Скорее они сообщают с непостижимо-сложной геометрией Хаоса. В этой бездонной конкретности длящегося отсутствия, мире полутонов и бесконечно малых градаций эстетический опыт самодостаточности каждого момента бытия неотличим от незыблемого покоя созерцания «мира в целом». Здесь стремление к совершенству не имеет конечного результата. Оно напоминает путешествие, в котором созерцание открывающихся картин заставляет забыть о цели пути. В литературе, воссоздающей эту бесконечно дробящуюся мозаику Хаоса, мы словно натыкаемся, нападаем на слова, то есть именно падаем на слова, внезапно открывая их эстетическую самодостаточность, их прирожденную красоту. Такова чисто китайская любовь к совершенствованию ради самого совершенствования и превыше всего – к декоративной стороне дела, словно декорум оправдывает сам себя. В этом отсутствии целеполагания, кажется, нет особенного смысла. Однако, по китайским понятиям, оно как раз свидетельствует о той чистой свободе и высочайшем наслаждении духа, которые открываются только в игре – этой вестнице беспредельного в неизбывно-предельном.

Как бы мрачно ни оценивали литераторы XVI–XVII веков нравы своего времени, их творчество проникнуто оптимизмом, проистекающим из веры в способность человека к бесконечному совершенствованию, в неизбежность живого, деятельного единения человеческого сердца с творческим процессом бытия. Более того, потаенность присутствия дао в глазах китайского ученого способна укрепить доверие к нему. Вот почему он едва ли согласился бы с теми корифеями европейской афористики, которые полагали, что человек в его нынешнем «падшем» состоянии не в силах сбросить гнет себялюбивого «я», и потому были склонны считать альтруистические поступки и даже простое соблюдение правил вежливости только притворством, лживой маской, скрывающей истинное лицо. Немыслимо услышать от китайского автора что-нибудь подобное такому, например, изречению Ларошфуко, вполне обычному в устах европейского моралиста: «Мы легко забываем свою вину, если только она нам одним известна». Он скажет иначе: «Не обманывай в темноте, это пригодится, когда ты будешь на виду».

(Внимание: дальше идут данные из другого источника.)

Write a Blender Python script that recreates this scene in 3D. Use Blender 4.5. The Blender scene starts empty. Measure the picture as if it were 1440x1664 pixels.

Честность, проповедуемая литераторами позднесредневекового Китая, не имеет ничего общего с привязанностью к догматическим принципам. Будучи продолжением внутреннего диалога бодрствующего сознания, раскрываясь лишь в виде фрагментов неуловимо-вездесущей истины, она выглядит по-разному в разных жизненных ситуациях. Эта честность предполагает умение быть разным в разное время и с разными людьми и, главное, – быть непохожим на других. Искусство общения в китайской традиции состоит в безмолвной демонстрации ограниченности всех человеческих понятий и ценностей, в том числе даже добродетели и ума. Китайские моралисты – и тут они, пожалуй, нашли бы общий язык с Ларошфуко – не устают внушать мысль о том, что общество записных праведников и всезнаек невыносимо, а промахи открывают дорогу к успеху и мудрости; что несовершенное людьми неизмеримо величественнее того, что они уже сделали, а подлинное мастерство проявляется в ограничении.

Их книги читаются как последовательное и беспощадное разоблачение людской гордыни и тщеславия, всяческой человеческой ограниченности, в каком бы виде они ни проявлялись.

Нерушимое уединение китайского мудреца, его непохожесть на других вовсе не означает, конечно, что он говорит и действует в пику другим.

Эксцентризм поведения не менее далек от подлинной мудрости, чем бездумный конформизм. Свобода быть кем угодно предполагает свободу быть никем. Абсолютная непохожесть мудрого на других людей есть не что иное, как его абсолютная неприметность для мира. Но эта неприметность означает лишь, что мудрец без остатка принадлежит миру. Он уподобляется зеркалу, в котором люди опознают себя, и, не замечая присутствия зеркала, считают это собственной заслугой. Незаметно для других он способствует естественному и свободному произрастанию всего живого. Он не владеет ничем, но им держится весь мир.